93.  Notes that the current system, characterised by a fragmented internal market, poses challenges to the long-term stability of companies and investors that could lead to plant closures and uncertainties with regard to employment and capacity; asks the Commission to undertake an independent evaluation of the future of the internal market for electricity and gas in which issues pertaining to investments, sector employment, the environment and the protection of consumers are given a central role; asks that this evaluation be ready by March 2014 and that it be inclusive by taking on board the opinions of stakeholders such as social partners, representatives of low-income households, environmental organisations and SMEs;

o   o

94.  Instructs its President to forward this resolution to the Council and the Commission.

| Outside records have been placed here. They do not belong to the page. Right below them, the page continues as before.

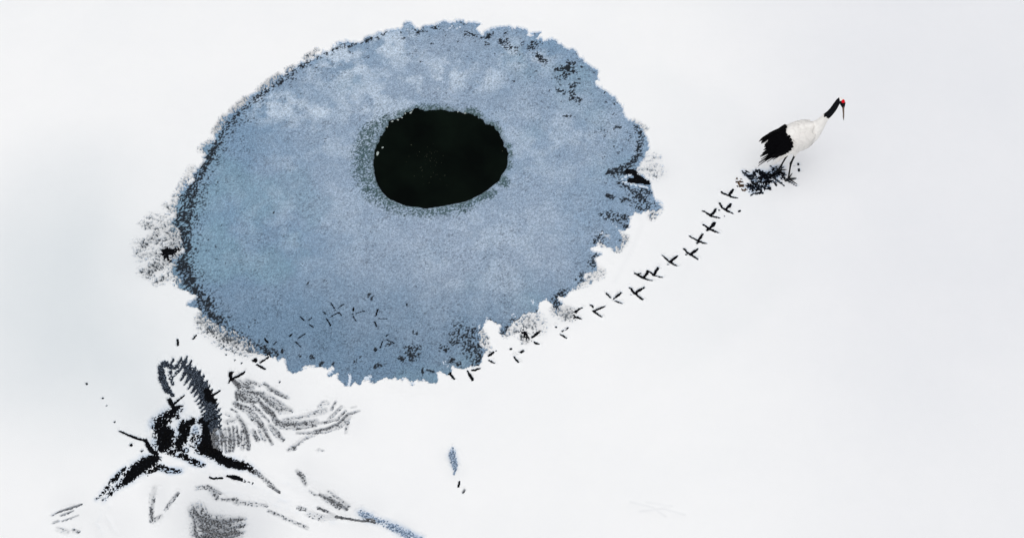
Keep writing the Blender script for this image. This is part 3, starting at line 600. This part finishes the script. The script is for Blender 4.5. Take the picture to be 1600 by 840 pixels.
mixb = np.clip(.35*ellI+.75*sstep(2.9, 1.2, dist+(big-.5)*1.6)+.5*(mid-.5), 0, 1)          # milky lilac in the middle, clearer blue outside
A = np.array((.188, .292, .420)); Bc = np.array((.305, .385, .498)); W_ = np.array((.50, .59, .70)); D_ = np.array((.006, .012, .020)); GR = np.array((.020, .062, .060))
col = A*(1-mixb[..., None])+Bc*mixb[..., None]
low = sstep(G(600, 330)[1], G(600, 560)[1], Y)                                      # ice colour darker and duller towards the lower side
col = col*(1-np.array((.20, .19, .19))*low[..., None]*(1-.45*ellI[..., None]))
teal = sstep(.52, .7, fbm(X, Y, .9, 3, 151))*(1-mixb)*.5
col = col*(1-teal[..., None])+np.array((.19, .32, .40))*teal[..., None]
fr_ = np.clip(FRT, 0, .9)[..., None]; col = col*(1-fr_)+W_*fr_
gf = uni(vnoise(X, Y, .0105, .0105, 203)+.3*fine); gg = np.clip(.5+(GRN*.92-gf*.95)/.34, 0, 1)*np.clip(GRN*6, 0, 1); gg = gg[..., None]*.88; col = col*(1-gg)+GR*gg
dk = np.clip(.5+(DK*1.05-fine)/.22, 0, 1)[..., None]*np.clip(DK*9, 0, 1)[..., None]; col = col*(1-dk)+D_*dk
# lighter and darker grains of rime
grain = (fine-.5)[..., None]; col = col*(1+.26*grain)
spk = (vnoise(X, Y, .0105, .0110, 301) > .86)[..., None]*vnoise(X, Y, .4, .4, 303)[..., None]; col = col*(1-.42*spk)
spk = (vnoise(X, Y, .0100, .0110, 311) > .90)[..., None]*dk; col = col*(1-.5*spk)+np.array((.20,.27,.36))*.5*spk
# ice lying out beyond the rim is wet and dark (seen through the broken fringe)
sdi = poly_sdf(X, Y, WPOND)
out = sstep(.03, .10, sdi+(fbm(X, Y, .16, 4, 3)-.5)*.1)
outc = np.where((X < G(700, 300)[0])[..., None], np.array((.075, .084, .094)), np.array((.17, .185, .20)))
out = out[..., None]; col = col*(1-out)+outc*out
wet_edge = sstep(.10, .0, hs_)[..., None]*.45; col = col*(1-wet_edge)+np.array((.10,.15,.16))*wet_edge
# height
EXI = np.zeros_like(X)
for mk in MARKS:
    if mk['on'] != 'ice': continue
    for pts, wd, c in mk['strokes']:
        P, R = wpts(pts, wd); FI.stroke(EXI, P, [max(r*.82, .0078) for r in R], .94 if c >= .95 else c*.9, .5)
for q in ([(985,266),(1010,282)],): pass
gI = EXI*1.1-.02-fine*.9
dI = np.clip(.5+gI/.22, 0, 1)*np.clip(EXI*9, 0, 1)
Zi = -.030 - .004*dk[..., 0] + (fine-.5)*.003 + (mid-.5)*.006
Zi = np.minimum(Zi, -.030-.026*dI+(mid-.5)*.004)
hr = hs_+(fbm(X, Y, .10, 4, 161, .65)-.5)*.075*(.35+.9*(Y > cy_+.15))
Zi = Zi-.10*(1-sstep(-.025, .03, hr))
# keep the ice clear below the black wedge crack at the right rim
ck = np.zeros_like(X); stI(ck, [(983,263),(1000,272),(1014,284)], (10,12,8), 1, .3); Zi = Zi-.0*ck
me = grid_mesh('ice', X, Y, Zi, Zi > -.125, col)
tag(link('ice', me, M['ice']), 'round sheet of frosted blue grey ice with a dark ragged rim', None, None, 'structure')
# water under the ice
bm = bmesh.new(); cxh, cyh = G(690, 247)
ring = [bm.verts.new((cxh+1.25*math.cos(a), cyh+1.25*math.sin(a), -.050)) for a in [2*math.pi*i/64 for i in range(64)]]
bm.faces.new(ring); me = bpy.data.meshes.new('water'); bm.to_mesh(me); bm.free()
tag(link('water', me, M['water']), 'nearly black open water in the hole of the ice', None, None, 'structure')

# ---------------------------------------------------------------- wet floors of the marks, one object for every mark or feather
def patch_mesh(name, strokes, z, origin, marg=.030, step=.016):
    SW_ = [wpts(p, wd) for p, wd, c in strokes]
    x0 = min(min(q[0]-r for q, r in zip(P, R)) for P, R in SW_)-marg; x1 = max(max(q[0]+r for q, r in zip(P, R)) for P, R in SW_)+marg
    y0 = min(min(q[1]-r for q, r in zip(P, R)) for P, R in SW_)-marg; y1 = max(max(q[1]+r for q, r in zip(P, R)) for P, R in SW_)+marg
    span = max(x1-x0, y1-y0); step = max(step, span/60)
    xx, yy = np.meshgrid(np.arange(x0, x1+step, step), np.arange(y0, y1+step, step))
    d = np.full(xx.shape, 9.0)
    for P, R in SW_: d = np.minimum(d, segdist(xx, yy, P, R))
    kp = d < marg*.6
    if not kp.any(): kp[:] = True
    zz = z+(vnoise(xx, yy, .05, .05, 7)-.5)*.0016
    return grid_mesh(name, xx-origin[0], yy-origin[1], zz, kp)
zi = 0
for mk in MARKS:
    allp = [G(*p) for st_ in mk['strokes'] for p in st_[0]]
    cx = sum(p[0] for p in allp)/len(allp); cy = sum(p[1] for p in allp)/len(allp)
    base = -.0135 if mk['on'] == 'snow' else -.043
    strokes = [s_ for s_ in mk['strokes'] if s_[2] > .15]
    if 'wedge shaped crack' in mk['label']: base = -.0245
    zi += 1
    if mk['part'] and not mk['merge'] and len(strokes) > 1:
        root = empty(mk['name'], (cx, cy, 0)); tag(root, mk['label'], mk['cat'], mk['group'])
        for k, s_ in enumerate(strokes):
            link(mk['part'], patch_mesh(mk['part'], [s_], base-.00022*((k*3) % 11)-.0012*(zi % 3), (cx, cy)), M[mk['mat']], root)
    else:
        o = link(mk['name'], patch_mesh(mk['name'], strokes, base-.0012*(zi % 3)-.0003, (cx, cy)), M[mk['mat']]); o.location = (cx, cy, 0)
        tag(o, mk['label'], mk['cat'], mk['group'])

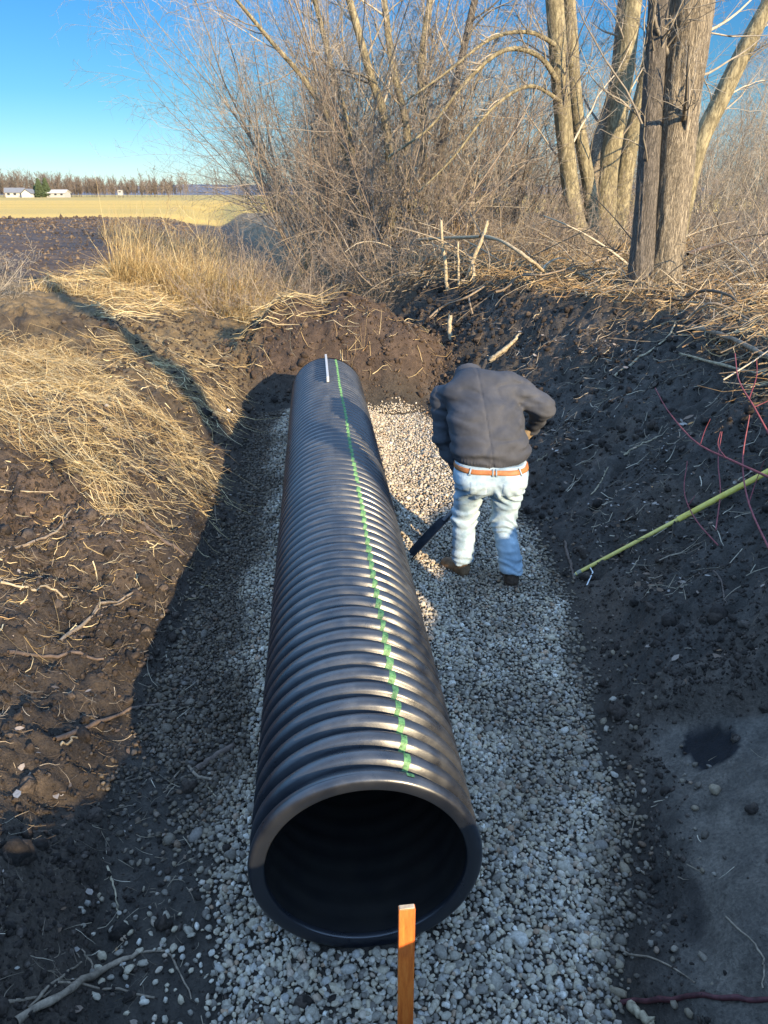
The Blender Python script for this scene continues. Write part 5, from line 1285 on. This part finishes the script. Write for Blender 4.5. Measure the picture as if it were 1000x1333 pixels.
# evergreens
def evergreen(px, y, h, seed, label):
    r = np.random.default_rng(seed); root = empty('evergreen_tree', (fx(px, y), y, GZF), label, 'tree', 'evergreens between the far houses')
    P = np.array([[[0, 0, -.2], [0, 0, h*.5], [0, 0, h*.95]]]); v, q = tubes(P, np.array([[.3, .2, .06]]), 6); mesh_np('trunk', v, q, 4, M['bark_dark'], True, root)
    n = 1500; t = r.uniform(.08, 1, n); a = r.uniform(0, 2*PI, n); rad = (1-t)**.8*h*.27*r.uniform(.5, 1.15, n)+.2
    c = np.stack([rad*np.cos(a), rad*np.sin(a), t*h-rad*.15], 1)
    v, f = lumps(c, np.stack([r.uniform(.2, .55, n), r.uniform(.15, .4, n), r.uniform(.08, .25, n)], 1), 0, .2); mesh_np('crown', v, f, 3, M['needle'], False, root)
M['needle'] = m_island('needles', [(0, (.035, .055, .03)), (1, (.075, .10, .045))], .9, 2, (.6, 1.3), .1)
evergreen(52, 396, 8.5, 1, 'left taller evergreen between the two far houses')
evergreen(61, 399, 8.8, 2, 'right evergreen close beside the long low far house')
evergreen(47, 405, 5.5, 3, 'short evergreen at the left foot of the tall far ones')
# white hunting blind on legs
hb = empty('hunting_blind', (fx(157, 330), 330, GZF), 'small white box blind on legs at the field edge before the wood', 'hunting blind')
o = box_mesh('cabin', 2.0, 1.7, 1.7, mw, hb, .02, 4); o.location = (0, 0, 1.1)
for a in (-1, 1):
    for b in (-1, 1):
        o = box_mesh('leg', 1.25, .12, .12, M['bark_dark'], hb, .01, 3); o.location = (a*.7, b*.7, -.1)
o = box_mesh('roof', .12, 2.0, 2.0, mr, hb, .02, 3); o.location = (0, 0, 3.1)
o = box_mesh('window', .45, 1.0, .05, M['glass'], hb, .01, 3); o.location = (0, -.87, 2.2)
# ditch water
wz = .60
me = bpy.data.meshes.new('water'); me.from_pydata([(-4.6, 15.5, wz), (-1.6, 15.5, wz), (-5.5, 26, wz), (-8.5, 26, wz)], [], [(0, 1, 2, 3)])
me.materials.append(m_simple('ditch_water', (.02, .025, .03), (.03, .035, .04), 3, .08, .1, .01, spec=.6)); me.update()
wo_ = bpy.data.objects.new('water', me); COL.objects.link(wo_); tag(wo_, kind='structure')
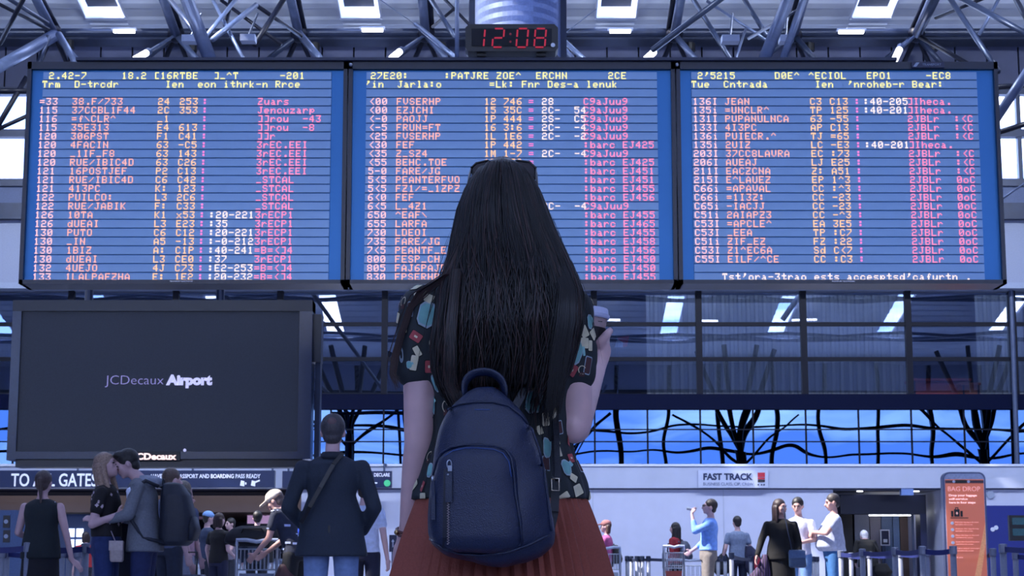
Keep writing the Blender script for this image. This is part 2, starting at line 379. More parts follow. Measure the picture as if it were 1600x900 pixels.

(1) Texts adopted, P7_TA(2013)0061.
(2) OJ L 295, 12.11.2010, p. 1.
(3) OJ L 326, 8.12.2011, p. 1.
(4) OJ L 211, 14.8.2009, p. 94.
(5) OJ L 211, 14.8.2009, p. 55.
(6) OJ L 315, 14.11.2012 , p. 1.
(7) OJ L 172, 2.7.2009, p. 18.
(8) OJ L 299 27.10.2012, p. 13
(9) OJ C 99E, 3.4.2012, p. 64.
(10) Texts adopted, P7_TA(2012)0238.
(11) Texts adopted, P7_TA(2012)0509.
(12) Texts adopted, P7_TA(2012)0086.
(13) Texts adopted, P7_TA(2013)0088.
(14) Texts adopted, P7_TA(2012)0444.
(15) Texts adopted, P7_TA(2012)0443.
(16) Texts adopted, P7_TA(2012)0238.